お前らも小中学校時代は先生や親に褒められる「いい子」じゃなかったか?
おれはそうだった。
授業は真面目に受け、宿題はきちんとやり、掃除もさぼらず、PTAで問題視されるようなテレビは見なかった。
手元にある漫画は毎月定期購読してる小学館の学年誌だけ。
同年代の子供達の間で人気があった少年漫画やアニメはまともに見た事すらない。
近所からも親からも先生からも「いい子」と言われ、大人の喜ぶ子供であり続けた。
そして親から遊んではいけないと言われた友達とは遊ばなかった。
反面、同級生とは会話が合わないこともあり、疎まれていただろうし、思春期の始まりだというのに女の子と接触など皆無だった。

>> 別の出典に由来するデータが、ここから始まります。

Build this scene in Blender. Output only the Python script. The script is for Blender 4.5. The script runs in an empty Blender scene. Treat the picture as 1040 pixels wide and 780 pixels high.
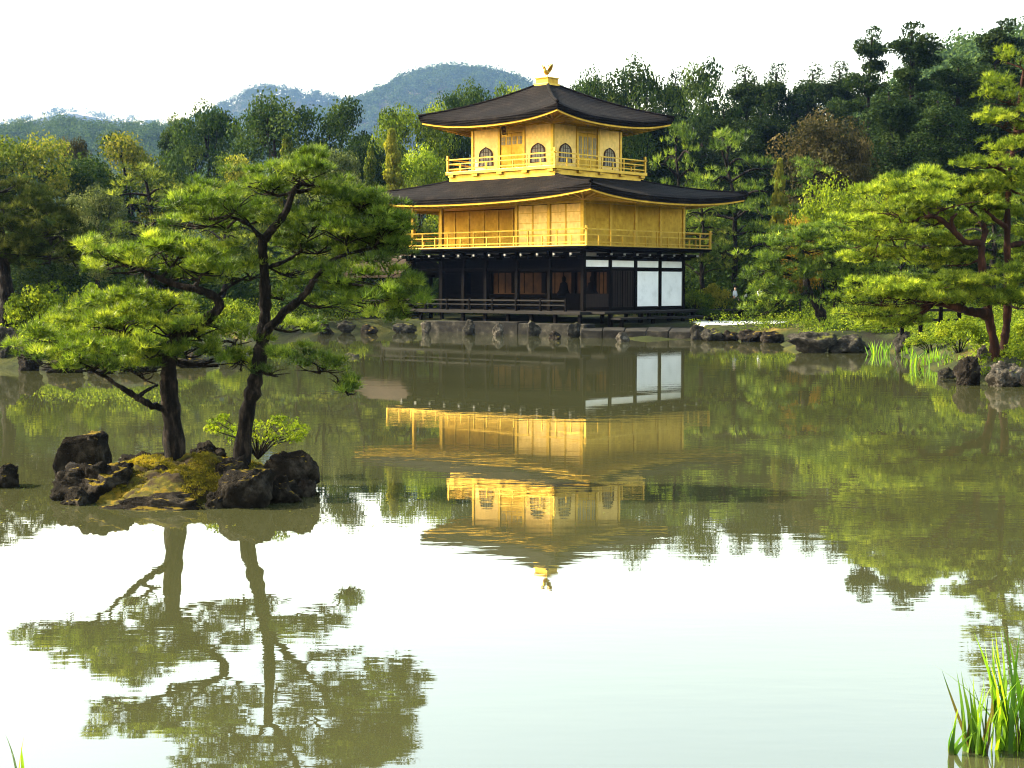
import bpy, math, random
import numpy as np
from mathutils import Vector, Matrix, noise as mnoise

R = math.radians
sc = bpy.context.scene
COL = sc.collection

# ---------------------------------------------------------------- camera, sky, sun, exposure
CAM_H, FPX, PITCH = 2.4, 1500.0, math.atan(101 / 1500)
cam_d = bpy.data.cameras.new('camera')
cam = bpy.data.objects.new('camera', cam_d)
COL.objects.link(cam)
cam.location = (0, 0, CAM_H)
cam.rotation_euler = (R(90) - PITCH, 0, 0)
cam_d.sensor_width = 36.0
cam_d.lens = 36.0 * FPX / 1040.0
cam_d.clip_start = 0.1
cam_d.clip_end = 12000
sc.camera = cam

SUN_EL, SUN_AZ = R(36), R(11)          # azimuth: angle behind the picture plane, on the left
world = bpy.data.worlds.new('World')
sc.world = world
world.use_nodes = True
wn = world.node_tree
bg = wn.nodes['Background']
sky = wn.nodes.new('ShaderNodeTexSky')
sky.sky_type = 'NISHITA'
sky.sun_disc = False
sky.sun_elevation = SUN_EL
sky.sun_rotation = R(-90) + SUN_AZ
sky.air_density = 1.7
sky.dust_density = 2.6
sky.ozone_density = 1.0
warm = wn.nodes.new('ShaderNodeMix')
warm.data_type = 'RGBA'
warm.blend_type = 'MULTIPLY'
warm.inputs[0].default_value = 1.0
warm.inputs[7].default_value = (1.12, 1.02, 0.87, 1)       # the photograph's warm white balance
wn.links.new(sky.outputs[0], warm.inputs[6])
wn.links.new(warm.outputs[2], bg.inputs[0])
bg.inputs[1].default_value = 0.15
sun_d = bpy.data.lights.new('sun', 'SUN')
sun = bpy.data.objects.new('sun', sun_d)
COL.objects.link(sun)
sun_d.energy = 5.0
sun_d.angle = R(0.6)
sun_d.color = (1.0, 0.91, 0.70)
S = Vector((-math.cos(SUN_AZ) * math.cos(SUN_EL), math.sin(SUN_AZ) * math.cos(SUN_EL), math.sin(SUN_EL)))
sun.rotation_euler = S.to_track_quat('Z', 'Y').to_euler()
sun.location = S * 300

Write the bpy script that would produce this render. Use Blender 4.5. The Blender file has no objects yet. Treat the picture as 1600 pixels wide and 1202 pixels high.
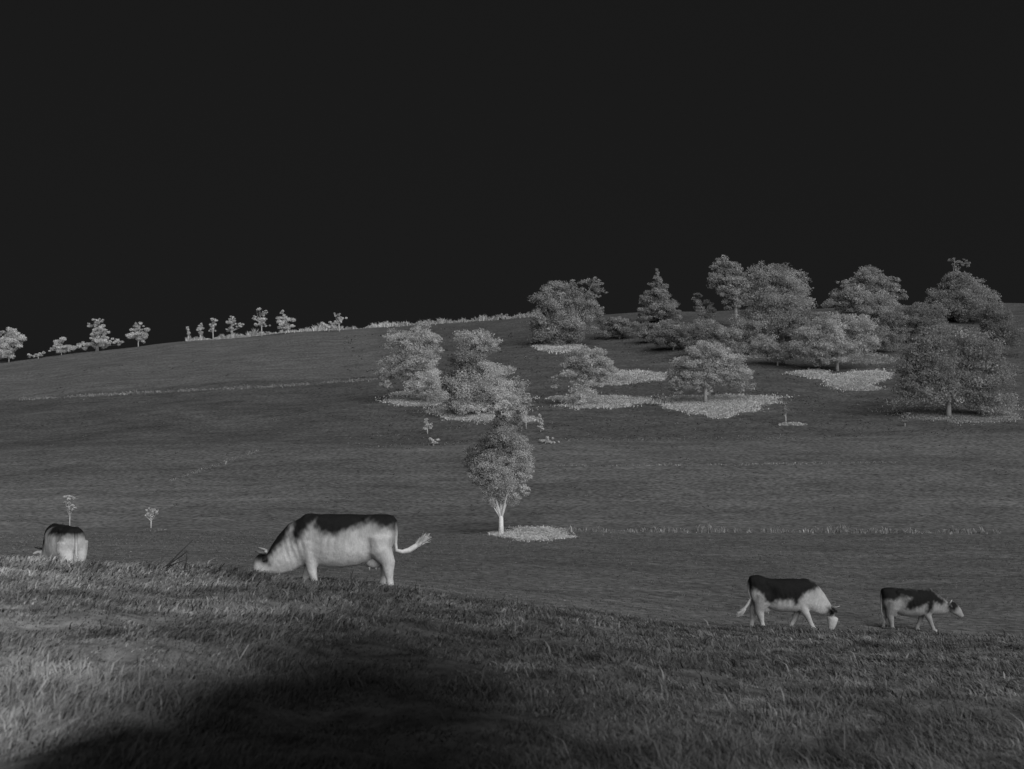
import bpy, math, random
import numpy as np
from mathutils import Vector
sc = bpy.context.scene
col = sc.collection
rng = np.random.default_rng(7)
random.seed(7)

# ------------------------------------------------------------------ camera, sky, sun
F = 1931.0                      # focal length in pixels of the 1600 px wide photograph
CX, CY = 800.0, 601.0
cd = bpy.data.cameras.new('camera'); cam = bpy.data.objects.new('camera', cd); col.objects.link(cam)
cam.location = (0, 0, 0); cam.rotation_euler = (math.radians(90), 0, 0)
cd.sensor_width = 36; cd.lens = 36 * F / 1600; cd.clip_start = 0.1; cd.clip_end = 9000
cd.dof.use_dof = True; cd.dof.focus_distance = 45; cd.dof.aperture_fstop = 3.2
sc.camera = cam
SUN_EL, SUN_AZ = math.radians(36), math.radians(150)     # azimuth clockwise from +Y (view direction): behind the camera, to its right
w = bpy.data.worlds.new('World'); sc.world = w; w.use_nodes = True
nt = w.node_tree; nt.nodes.clear()
sky = nt.nodes.new('ShaderNodeTexSky'); sky.sky_type = 'NISHITA'; sky.sun_disc = False
sky.sun_elevation = SUN_EL; sky.sun_rotation = SUN_AZ
bw = nt.nodes.new('ShaderNodeRGBToBW'); pw = nt.nodes.new('ShaderNodeMath'); pw.operation = 'POWER'; pw.inputs[1].default_value = 0.12
bg = nt.nodes.new('ShaderNodeBackground'); bg.inputs['Strength'].default_value = 0.0044
out = nt.nodes.new('ShaderNodeOutputWorld')
nt.links.new(sky.outputs[0], bw.inputs[0]); nt.links.new(bw.outputs[0], pw.inputs[0])
nt.links.new(pw.outputs[0], bg.inputs[0]); nt.links.new(bg.outputs[0], out.inputs[0])
sd = bpy.data.lights.new('sun', 'SUN'); sd.energy = 1.5; sd.angle = math.radians(75); sd.color = (1, 1, 1)
sun = bpy.data.objects.new('sun', sd); col.objects.link(sun)
sv = Vector((math.sin(SUN_AZ) * math.cos(SUN_EL), math.cos(SUN_AZ) * math.cos(SUN_EL), math.sin(SUN_EL)))
sun.rotation_euler = sv.to_track_quat('Z', 'Y').to_euler(); sun.location = (0, 0, 60)
sc.view_settings.view_transform = 'Standard'; sc.view_settings.look = 'None'
sc.view_settings.exposure = 1.0; sc.view_settings.gamma = 1; sc.view_settings.use_curve_mapping = False
sc.cycles.max_bounces = 6; sc.cycles.diffuse_bounces = 3

# ------------------------------------------------------------------ materials
def tone_material(name, rough=0.9, scale=8.0, amount=0.3, bump=0.0, stretch=(1, 1, 1), fine=None, transl=0.0, spec=0.1):
    """grey material: the 'tone' attribute of the mesh times soft procedural mottling"""
    m = bpy.data.materials.new(name); m.use_nodes = True
    t = m.node_tree; t.nodes.clear(); N = t.nodes.new; L = t.links.new
    at = N('ShaderNodeAttribute'); at.attribute_name = 'tone'
    tc = N('ShaderNodeTexCoord'); mp = N('ShaderNodeMapping'); mp.inputs['Scale'].default_value = stretch
    L(tc.outputs['Object'], mp.inputs[0])
    n1 = N('ShaderNodeTexNoise'); n1.inputs['Scale'].default_value = scale; n1.inputs['Detail'].default_value = 6; n1.inputs['Roughness'].default_value = 0.65
    L(mp.outputs[0], n1.inputs['Vector'])
    mr = N('ShaderNodeMapRange'); mr.inputs[1].default_value = 0.3; mr.inputs[2].default_value = 0.7
    mr.inputs[3].default_value = 1 - amount; mr.inputs[4].default_value = 1 + amount; mr.clamp = False
    L(n1.outputs[0], mr.inputs[0])
    mu = N('ShaderNodeMath'); mu.operation = 'MULTIPLY'; L(at.outputs['Fac'], mu.inputs[0]); L(mr.outputs[0], mu.inputs[1])
    last = mu.outputs[0]
    if fine:
        n2 = N('ShaderNodeTexNoise'); n2.inputs['Scale'].default_value = fine[0]; n2.inputs['Detail'].default_value = 3
        mp2 = N('ShaderNodeMapping'); mp2.inputs['Scale'].default_value = fine[2]; L(tc.outputs['Object'], mp2.inputs[0]); L(mp2.outputs[0], n2.inputs['Vector'])
        m2 = N('ShaderNodeMapRange'); m2.inputs[1].default_value = 0.3; m2.inputs[2].default_value = 0.7
        m2.inputs[3].default_value = 1 - fine[1]; m2.inputs[4].default_value = 1 + fine[1]; m2.clamp = False
        L(n2.outputs[0], m2.inputs[0])
        k = N('ShaderNodeMath'); k.operation = 'MULTIPLY'; L(last, k.inputs[0]); L(m2.outputs[0], k.inputs[1]); last = k.outputs[0]
    cl = N('ShaderNodeClamp'); cl.inputs[1].default_value = 0.002; cl.inputs[2].default_value = 0.9; L(last, cl.inputs[0])
    cc = N('ShaderNodeCombineColor')
    for i in range(3): L(cl.outputs[0], cc.inputs[i])
    p = N('ShaderNodeBsdfPrincipled'); p.inputs['Roughness'].default_value = rough; p.inputs['Specular IOR Level'].default_value = spec
    L(cc.outputs[0], p.inputs['Base Color'])
    if bump:
        b = N('ShaderNodeBump'); b.inputs['Strength'].default_value = bump; b.inputs['Distance'].default_value = 0.05
        L(n1.outputs[0], b.inputs['Height']); L(b.outputs[0], p.inputs['Normal'])
    o = N('ShaderNodeOutputMaterial'); res = p.outputs[0]
    if transl:
        tr = N('ShaderNodeBsdfTranslucent'); L(cc.outputs[0], tr.inputs[0]); mx = N('ShaderNodeMixShader'); mx.inputs[0].default_value = transl
        L(p.outputs[0], mx.inputs[1]); L(tr.outputs[0], mx.inputs[2]); res = mx.outputs[0]
    L(res, o.inputs[0])
    return m
M_GROUND = tone_material('pasture_ground', scale=0.6, amount=0.26, bump=0.5, stretch=(0.35, 1.0, 1), fine=(4.0, 0.5, (0.8, 1.2, 1)), spec=0.0)
M_GRASS = tone_material('grass_blades', scale=1.6, amount=0.25, spec=0.05, transl=0.25)
M_LEAF = tone_material('tree_leaves', scale=0.9, amount=0.16, spec=0.0, transl=0.5)
M_BARK = tone_material('pale_bark', scale=14, amount=0.25, bump=0.5, spec=0.05)
M_COAT = tone_material('cow_hide', scale=5, amount=0.16, rough=0.85, spec=0.08, bump=0.5, fine=(45, 0.12, (1, 1, .35)))
M_HORN = tone_material('cow_horn', scale=20, amount=0.2, rough=0.4, spec=0.4)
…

むしろ遊んでる連中をちょっと蔑んで、悦にいっていたかもしれない。
しかし、何の疑問も抱かず、そうすることが幸せになることなのだと一片の疑いもなかった。
高校は地元では比較的頭のいい学校に行った。
しかしクラブ活動もせず(できず)、友達も少ない俺は次第に内向的傾向が一層強くなり、
優等生という地位も自然に失っていった。
なんとか一浪の末、東京の二流大学に進学できたものの、ろくに友達も出来ないまま無為な学生生活を過ごした。
結果、コミュニケーション力も行動力もない俺は就職に失敗。
地元に帰って、職を転々として未だフリーター生活。
地元周辺を歩いていると、小中時代の同級生に出くわすことがある。
もちろん挨拶などしない。向こうはこちらをロクに覚えてもいないだろう。
当時は不良のレッテルを貼られていたような奴らが、奥さんや子供を連れて幸せそうに買い物をしている。
立派な家庭人として、社会人として暮らしている。
それに比べて俺は何なんだろう。ろくに定職ももたず、結婚はおろか恋愛経験すらない。
かつて禁止されていたゲームやアニメが今の生きる支え。
かつて読んではダメと言われていた劣悪図書が部屋に溢れている。
俺は幸せになれるはずの優等生ではなかったのか?
親は先生はそうなるために俺を褒めてくれていたのではなかったのか?
誰が悪いのか?親か?学校か?社会か?それとも俺か?
両親はそんな俺に何も言わない。俺も何も言わない。
ただなんとも言えない閉塞感と劣等感と後悔だけが俺を支配している。